El discurso de despedida de Mariano Rajoy, luego de ser vencido por una moción de censura inesperada que cambió el panorama político español en menos de una semana, nos ha dejado una frase interesante sobre la cual reflexionar, cuando afirmó “creo que he cumplido con el mandato fundamental de la política, que es mejorar la vida de las personas”.
Es una frase que, lamentablemente, muchos políticos han dejado a un lado, procurando servirse a sí mismos antes que a los demás. Platón abordaba con suma profundidad algunos aspectos de esta realidad en sus “Diálogos”, obra clave de la filosofía política.
Escribía Platón que la ciencia política es la del mandato directo, donde el verdadero gobierno “supone una ciencia, a saber, la ciencia de mandar a los hombres” (y mujeres, agregamos). ¿Para qué mandarlos, si no para su bienestar y mejoría constante? El poder político, para ser obedecido mayoritariamente, debe ser percibido como legítimo, y para ser percibido como legítimo, necesita operar a favor de los ciudadanos.
En ese contexto, la legitimidad política, es decir, el “reconocimiento social” por parte de la ciudadanía hacia las autoridades políticas, debería ser la razón y motivo del ejercicio de quienes viven de la política y para la política.
Sin embargo, en el convulso y desigual mundo que con nuestras acciones hemos creado, el ejercicio del poder lesiona constantemente el mandato de la política, generando un caldo de cultivo que resulta en el quebrantamiento social. Demasiadas veces se deja de lado el “mandato fundamental de la política” a la hora de tomar decisiones que afectan el presente y futuro de una nación. Muchos confían en lo que Antonio Navalón, columnista de El País, llamó las “matemáticas de racionalidad política”, sin caer en cuenta que la gente va cambiando, reclamando con más fuerza que nunca, que se cumpla el mandato de la política.
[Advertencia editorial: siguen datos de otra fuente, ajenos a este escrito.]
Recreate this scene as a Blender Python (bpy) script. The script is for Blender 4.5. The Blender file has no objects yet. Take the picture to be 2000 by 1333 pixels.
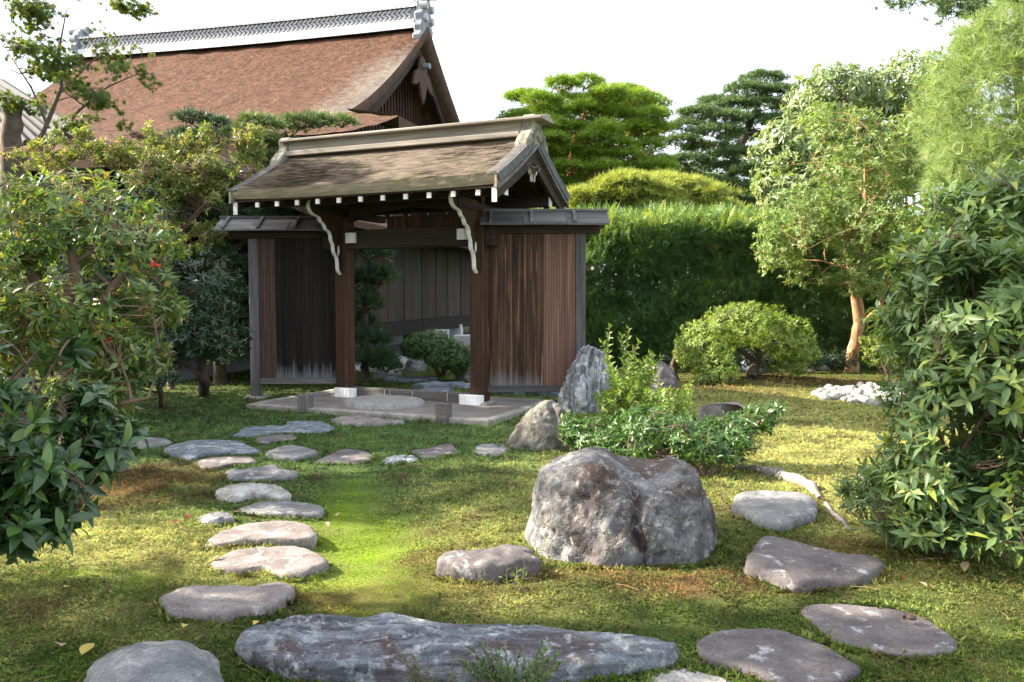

En la política que conocemos hoy, que tiene demasiado de Guerra Fría y poco de la sociedad del conocimiento, estamos viviendo “no por encima de nuestras posibilidades, sino al margen de nuestras realidades”, como dijo Emmanuel Macron, presidente de Francia, al referirse a la tarea de gobernar.
Lo cierto es que no es que faltan líderes, ni que haya una carencia de quienes quieran hacer de la política una ciencia a favor de los más y no de los menos. Lo que ha sucedido es un preocupante divorcio entre la realidad social y la respuesta política, que amenaza con destruir el entramado político-social.
Aún no sabemos si de la crisis de la partidocracia y de la política habrá un buen resultado que nos permita evolucionar como sociedad, donde las decisiones no estén dictadas por la popularidad, sino por la importancia que revisten para la ciudadanía.
Los países del mal llamado “primer mundo” nos aleccionan con sus crisis políticas, desde Brexit hasta los sucesos recientes de Italia y España, pasando por Estados Unidos. Nos recuerdan que la forma no sustituye al fondo y que, si bien los procesos se van perfeccionando para que haya más participación de los ciudadanos y una rendición de cuentas más eficientes, no menos cierto es que el fundamento de un mejor ejercicio de la política reside en que los espacios públicos estén ocupados por gente que dignifique el cargo.
Y dignificar el cargo significa, simplemente, cumplir con ese “mandato fundamental de la política”, que es mejorar la vida de las personas, pero con sujeción al orden legal, a la moral, a la ética y a las buenas costumbres.